Does call-by-sharing and call-by-reference differ only while multithreading?

Shashwat picture Shashwat · Dec 16, 2012 · Viewed 7.7k times · Source

If a function is called using Call-by-Reference, then any changes made to the variable inside the function are affected immediately to the caller. And for Call-by-Sharing, it is affected at the end of the function.

Question 1: Does Java uses Call-by-Sharing instead of Call-by-Reference?

Question 2: I think that Call-by-Sharing differs from Call-by-Reference only while multithreading. It is created only to decrease concurrent over-writing of values while it is being used in some other thread; to provide consistency. Am I right?

Answer

Stephen C picture Stephen C · Dec 17, 2012

I would recommend that you don't use "call by sharing" terminology. As this Wikipedia article states:

"However, the term "call by sharing" is not in common use; the terminology is inconsistent across different sources. For example, in the Java community, they say that Java is pass-by-value, whereas in the Ruby community, they say that Ruby is pass-by-reference[citation needed], even though the two languages exhibit the same semantics.
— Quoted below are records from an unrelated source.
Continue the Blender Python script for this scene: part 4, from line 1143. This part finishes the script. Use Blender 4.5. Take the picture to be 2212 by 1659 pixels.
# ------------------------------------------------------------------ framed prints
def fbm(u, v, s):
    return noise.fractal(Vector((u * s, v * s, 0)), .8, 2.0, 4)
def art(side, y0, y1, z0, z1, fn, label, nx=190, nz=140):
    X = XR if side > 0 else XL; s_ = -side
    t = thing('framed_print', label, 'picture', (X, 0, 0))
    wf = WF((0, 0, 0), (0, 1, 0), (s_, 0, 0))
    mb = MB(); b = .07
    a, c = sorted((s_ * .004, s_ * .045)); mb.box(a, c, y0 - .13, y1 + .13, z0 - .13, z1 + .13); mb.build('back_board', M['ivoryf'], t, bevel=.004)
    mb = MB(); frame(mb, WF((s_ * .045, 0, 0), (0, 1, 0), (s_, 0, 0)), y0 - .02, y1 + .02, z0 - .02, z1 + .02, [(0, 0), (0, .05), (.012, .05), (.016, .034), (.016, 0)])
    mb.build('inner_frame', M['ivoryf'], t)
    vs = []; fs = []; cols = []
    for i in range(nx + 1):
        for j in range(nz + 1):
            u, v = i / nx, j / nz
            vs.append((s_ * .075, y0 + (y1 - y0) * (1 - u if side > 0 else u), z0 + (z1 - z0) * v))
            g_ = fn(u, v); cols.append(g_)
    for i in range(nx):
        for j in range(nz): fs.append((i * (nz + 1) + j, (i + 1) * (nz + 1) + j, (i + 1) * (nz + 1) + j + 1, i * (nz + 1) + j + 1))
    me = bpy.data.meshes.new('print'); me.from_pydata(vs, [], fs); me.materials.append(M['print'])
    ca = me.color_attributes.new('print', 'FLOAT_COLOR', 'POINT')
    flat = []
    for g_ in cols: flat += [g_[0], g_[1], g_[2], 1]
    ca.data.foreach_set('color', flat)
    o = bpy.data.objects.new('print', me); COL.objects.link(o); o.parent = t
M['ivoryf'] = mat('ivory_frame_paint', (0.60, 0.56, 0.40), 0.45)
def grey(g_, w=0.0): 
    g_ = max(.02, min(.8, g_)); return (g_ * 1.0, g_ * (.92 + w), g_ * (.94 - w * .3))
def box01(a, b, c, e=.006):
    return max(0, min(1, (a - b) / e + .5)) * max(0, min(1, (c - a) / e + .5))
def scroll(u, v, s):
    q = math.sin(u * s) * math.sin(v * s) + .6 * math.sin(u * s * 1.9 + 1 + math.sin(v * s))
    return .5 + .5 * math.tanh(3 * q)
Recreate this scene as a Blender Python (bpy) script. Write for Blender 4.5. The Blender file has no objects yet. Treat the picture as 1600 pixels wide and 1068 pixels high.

Call-by-sharing implies that values in the language are based on objects rather than primitive types."

and

"Although this term has widespread usage in the Python community, identical semantics in other languages such as Java and Visual Basic are often described as call-by-value, where the value is implied to be a reference to the object."

The bottom line is that Java uses "call by sharing" ... but they don't call it that, and you probably shouldn't either if you want Java people to understand you.


I think that Call-by-Sharing differs from Call-by-Reference only while multithreading. It is created only to decrease concurrent over-writing of values while it is being used in some other thread; to provide consistency. Am I right?

No, you are not right.

"Call by sharing" really means "call by value" in the case where the value is an object reference. True "call by references" means you are (in effect) passing the address of a variable, and the called method can update the variable.